* REQUIREMENT *
Select every line holding the word "from" and copy it.

* DATA EXCERPT *
[Start]

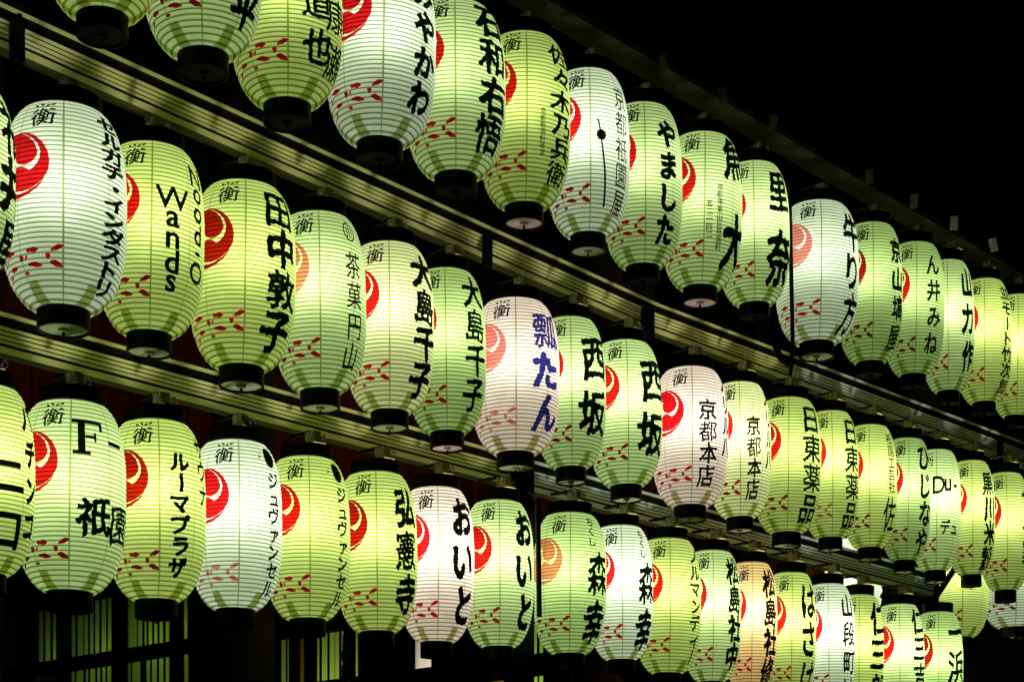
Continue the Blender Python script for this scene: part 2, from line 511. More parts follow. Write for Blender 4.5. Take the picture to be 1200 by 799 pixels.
# ------------------------------------------------------------------ the lanterns: measured left, right, top, foot of the paper (photo px), then look
# (left, right, top, foot, tone, crest ink, petal ink, lettering, description)
def C(t, th, a, b, st='brush', wf=1.0, fill=1.0): return ('c', t, th, a, b, st, wf, fill)
def Rw(t, th, v, s, st='sans', adv=.8, wf=1.0): return ('r', t, th, v, s, st, adv, wf)
R_, D_, P_ = M_RED, M_DARKRED, M_PINK
TOP = [
 (49, 191, -232, 6, 'Y', R_, D_, [C('山本', 52, .1, .7)], "only its foot and black ring showing"),
 (168, 308, -172, 52, 'G', R_, D_, [C('山本新平', 54, .1, .92, 'heavy')], "upper half cut off, one thick black stroke"),
 (271, 402, -105, 112, 'Y', R_, R_, [C('中道也', 33, .2, .88, 'brush', 1.0, .85), C('小康瀬', 64, .22, .92, 'brush', 1.0, .85)], "two kanji columns cut off above"),
 (381, 509, -52, 158, 'W', R_, R_, [C('みやかわ', 51, .12, .9, 'heavy', 1.0, .95)], "cursive hiragana and bright crest cut off above"),
 (475, 593, 0, 198, 'G', R_, R_, [C('石和右悟', 50, .03, .92, 'heavy', 1.1)], "four heavy kanji down its full height"),
 (560, 668, 38, 235, 'Y', R_, R_, [C('佐々木乃兵衛', 52, .08, .92, 'brush', 1.5), C('京都祇園料理店', 20, .5, .78, 'fine', .9)], "six brushed kanji beside a tiny signature column"),
 (640, 738, 81, 270, 'W', R_, D_, [C('京都祇園屋', 50, .12, .92, 'thin', .85)], "thin kanji beside a drawn black hairpin"),
 (706, 800, 121, 307, 'G', R_, R_, [C('やました', 37, .13, .92, 'heavy', 1.0, .95)], "four thick hiragana down its right side"),
 (773, 868, 155, 332, 'G', R_, R_, [C('魚', 50, .03, .34, 'heavy', .8), C('大', 52, .55, .92, 'heavy', .7), C('京都市東山区祇園町', 22, .39, .82, 'fine', 1.0), C('五二一四二', 7, .5, .75, 'fine')], "two big kanji and two tiny columns"),
 (842, 926, 189, 352, 'G', R_, R_, [C('里', 46, .08, .40, 'heavy', .8), C('奈', 47, .52, .92, 'heavy', .75)], "two large kanji, left of thin black rod"),
 (909, 1005, 235, 397, 'W', P_, R_, [C('牛り方', 53, .10, .97, 'brush', .7)], "faded pink crest, behind a thin black rod"),
 (982, 1057, 261, 421, 'L', D_, D_, [C('京山塙屋', 52, .12, .95, 'heavy', .95, .9)], "four kanji and dark petals, pale crest neighbour"),
 (1035, 1105, 284, 436, 'L', R_, D_, [C('ん井みね', 36, .1, .9, 'brush', 1.0, .85)], "rounded hiragana and one lattice-like kanji"),
 (1080, 1142, 304, 456, 'G', R_, R_, [C('山力作', 50, .06, .9, 'heavy', .8, .85)], "three widely spaced angular kanji"),
 (1121, 1185, 326, 469, 'Y', R_, R_, [C('並モート竹次郎', 56, .07, .96, 'brush', 1.5)], "a long crowded column of small dark characters"),
 (1160, 1219, 345, 485, 'Y', R_, R_, [C('松屋', 62, .1, .8)], "cut off by the right edge"),
]
MID = [
 (-131, 14, 84, 322, 'G', R_, R_, [C('福井屋', 78, .08, .95, 'heavy')], "nearly all cut off at left"),
 (2, 147, 121, 355, 'W', R_, R_, [C('セルガチ・インダストリ', 53, .06, .95, 'heavy', 1.9, 1.08)], "crowded katakana and large bright red crest"),
 (113, 237, 167, 385, 'Y', R_, D_, [C('Wands', 23, .28, .84, 'sans', 1.05, 1.28), C('Nood-O', 59, .12, .74, 'sans', 1.0, 1.3)], "black Latin letters stacked in two columns"),
 (221, 345, 211, 425, 'Y', D_, R_, [C('田中敦子', 45, .06, .94, 'heavy', 1.05)], "deep red crest and four bold kanji"),
 (320, 430, 248, 453, 'G', P_, R_, [C('茶菓円山', 47, .24, .92, 'med', .85, .95)], "a round seal stamp above four neat kanji"),
 (404, 509, 283, 478, 'C', R_, R_, [C('大島千子', 54, .08, .94, 'heavy', 1.05)], "four brushed kanji, nearer of matching pair"),
 (477, 571, 314, 503, 'L', R_, R_, [C('大島千子', 49, .06, .90, 'brush', 1.05)], "four brushed kanji, farther of matching pair"),
 (552, 656, 349, 527, 'P', P_, P_, [C('瓢たん', 46, .10, .90, 'heavy', .95, .95)], "dark blue lettering, the only blue one"),
 (627, 711, 371, 545, 'G', R_, D_, [C('西坂', 43, .11, .85, 'heavy', .95, .85)], "two huge kanji, next to blue lettering"),
 (690, 777, 398, 566, 'G', R_, D_, [C('西坂', 47, .11, .86, 'heavy', .95, .85)], "two huge kanji and whole bright crest"),
 (764, 853, 429, 590, 'P', R_, R_, [C('京都本店', 25, .27, .90, 'brush', 1.0), C('ノリル八', 66, .05, .66, 'heavy', .8)], "four small black kanji at mid-height"),
 (830, 904, 447, 604, 'C', R_, D_, [C('京都本店', 26, .28, .90, 'brush', .95), C('ノリル八', 66, .05, .66, 'heavy', .8)], "four small kanji, right of the pinkish white one"),
 (882, 961, 465, 622, 'Y', R_, D_, [C('日東薬品', 47, .07, .95, 'brush', 1.1)], "square kanji, nearer of two alike"),
 (940, 1006, 481, 628, 'Y', R_, P_, [C('日東薬品', 49, .07, .95, 'brush', 1.1)], "square kanji, farther of two alike"),
 (987, 1051, 497, 640, 'Y', R_, D_, [C('祇園工芸社', 54, .08, .58, 'fine', 1.2), C('佐', 49, .60, .90, 'med', .7)], "thin small column over one larger kanji"),
 (1031, 1089, 513, 655, 'L', R_, R_, [C('ひじなや', 46, .06, .97, 'brush', 1.0)], "long curling hiragana, left of the Latin script"),
 (1067, 1125, 526, 667, 'G', R_, R_, [Rw('Du-', 27, .32, .115, 'fine', .62), Rw('デュ', 33, .67, .085, 'sans', .9)], "Latin script over two katakana"),
 (1110, 1166, 539, 672, 'Y', R_, D_, [C('黒川米穀', 47, .11, .98, 'heavy', .95)], "four dense kanji, right of the Latin script"),
 (1149, 1207, 553, 690, 'Y', D_, R_, [C('つる家', 58, .12, .8, 'brush')], "dark red crest at right edge"),
]
BOT = [
 (-74, 40, 449, 670, 'Y', R_, D_, [C('パチンコ', 61, .07, .84, 'heavy', .85, .85), C('ニロ', 21, .36, .92, 'sans', 1.1, .9)], "bold katakana, half cut off at left"),
 (18, 145, 468, 690, 'G', R_, D_, [C('祇', 25, .53, .74, 'heavy', .95), C('園', 64, .54, .76, 'heavy', .95)], "a big Latin capital over kanji"),
 (125, 241, 491, 700, 'Y', D_, D_, [C('ルーマプラザ', 25, .20, .90, 'heavy', 1.1), C('サウナ', 64, .08, .48, 'brush', .9)], "six thick katakana, shorter column beside"),
 (222, 330, 515, 711, 'W', R_, P_, [C('ジュヴァンセル', 51, .19, .94, 'brush', 1.15)], "a black blot over slender katakana"),
 (310, 411, 534, 723, 'Y', R_, R_, [C('ジュヴァンセル', 52, .19, .94, 'brush', 1.15)], "a black blot over slender katakana"),
 (394, 490, 552, 738, 'Y', D_, R_, [C('弘憲寺', 49, .10, .92, 'heavy', .85, .95)], "three bold kanji, left of pinkish one"),
 (467, 556, 570, 750, 'P', R_, R_, [C('おいと', 45, .06, .92, 'heavy', .85, .95)], "three large hiragana"),
 (542, 626, 585, 756, 'G', R_, R_, [C('おいと', 48, .06, .92, 'heavy', .8, .95)], "three large hiragana, right of pinkish one"),
 (624, 710, 600, 764, 'L', P_, R_, [C('森幸', 49, .27, .97, 'heavy', .75, .9), C('ちくし', 38, .04, .26, 'fine', 1.2)], "a pale striped crest beside a black post"),
 (690, 766, 615, 771, 'W', R_, R_, [C('森幸', 51, .27, .97, 'heavy', .75, .9), C('ちくし', 44, .04, .26, 'fine', 1.2)], "two heavy kanji, right of striped crest"),
 (743, 821, 630, 787, 'Y', R_, R_, [C('ノルマンディー', 53, .08, .95, 'brush', 1.3)], "a long katakana column"),
 (799, 868, 644, 797, 'G', D_, R_, [C('松島社中', 50, .06, .93, 'heavy', .95)], "four kanji, left of the orange one"),
 (848, 910, 658, 808, 'O', R_, R_, [C('松島社修', 47, .06, .97, 'heavy', .95)], "four heavy kanji, the only orange one"),
 (895, 955, 670, 817, 'Y', R_, R_, [C('はさは', 46, .08, 1.0, 'brush', .85)], "spaced hiragana, right of the orange one"),
 (940, 1003, 683, 826, 'W', R_, R_, [C('山段町村', 50, .08, 1.0, 'brush', .95, .9)], "angular kanji cut by the bottom edge"),
 (976, 1035, 696, 836, 'Y', D_, R_, [C('仁三郎', 55, .06, .95, 'brush', 1.0)], "thin kanji, third from far end"),
 (1024, 1083, 707, 843, 'G', R_, R_, [C('仁三吉帆', 54, .04, .98, 'brush', 1.0)], "bright red crest, next to last"),
 (1070, 1128, 716, 850, 'L', D_, D_, [C('一浜帆', 50, .04, .95, 'brush', .9)], "dark red crest, last at the corner"),
]
FAR = [
 (1092, 1158, 628, 745, 'Y', None, D_, [], "no crest, behind a diagonal black rod at the corner"),
 (1150, 1226, 610, 733, 'W', None, D_, [], "only its petalled foot showing, below the right edge's dark rings"),
 (968, 1034, 630, 728, 'W', None, D_, [], "glowing in the gap under the lower rail, almost hidden"),
]
ORD = ["first", "second", "third", "fourth", "fifth", "sixth", "seventh", "eighth", "ninth", "tenth", "eleventh", "twelfth", "thirteenth", "fourteenth", "fifteenth", "sixteenth", "seventeenth", "eighteenth", "nineteenth"]

def depth_at(px, back=0.0): return (K + 3010 * back) / (VX - px)
def at(px, py, Y): return Vector(((px - HX) * Y / F, Y, EYE + (HY - py) * Y / F))

def relax(rows, k=1.0):
    """true positions along the row; neighbours that would cut into each other are moved a few centimetres in or out of line"""
    P = []
    for (l, r, *_r) in rows:
        c = (l + r) / 2; Y = depth_at(c) * k
        P.append([c, Y, (r - l) * Y / F / 2])
    f = [1.0] * len(P)
    for _ in range(60):
        for i in range(len(P) - 1):
            a, b = P[i], P[i + 1]
            Ya, Yb = a[1] * f[i], b[1] * f[i + 1]
            pa = ((a[0] - HX) * Ya / F, Ya); pb = ((b[0] - HX) * Yb / F, Yb)
            d = math.dist(pa, pb); need = a[2] * f[i] + b[2] * f[i + 1] - .004
            if d < need:
                s = min(.0012, (need - d) * .04)
                f[i] = max(.965, f[i] - s); f[i + 1] = min(1.035, f[i + 1] + s)
    return [p[1] * q for p, q in zip(P, f)]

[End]

* SOLUTION FOR THIS PROBLEM *
Continue the Blender Python script for this scene: part 2, from line 511. More parts follow. Write for Blender 4.5. Take the picture to be 1200 by 799 pixels.
 (976, 1035, 696, 836, 'Y', D_, R_, [C('仁三郎', 55, .06, .95, 'brush', 1.0)], "thin kanji, third from far end"),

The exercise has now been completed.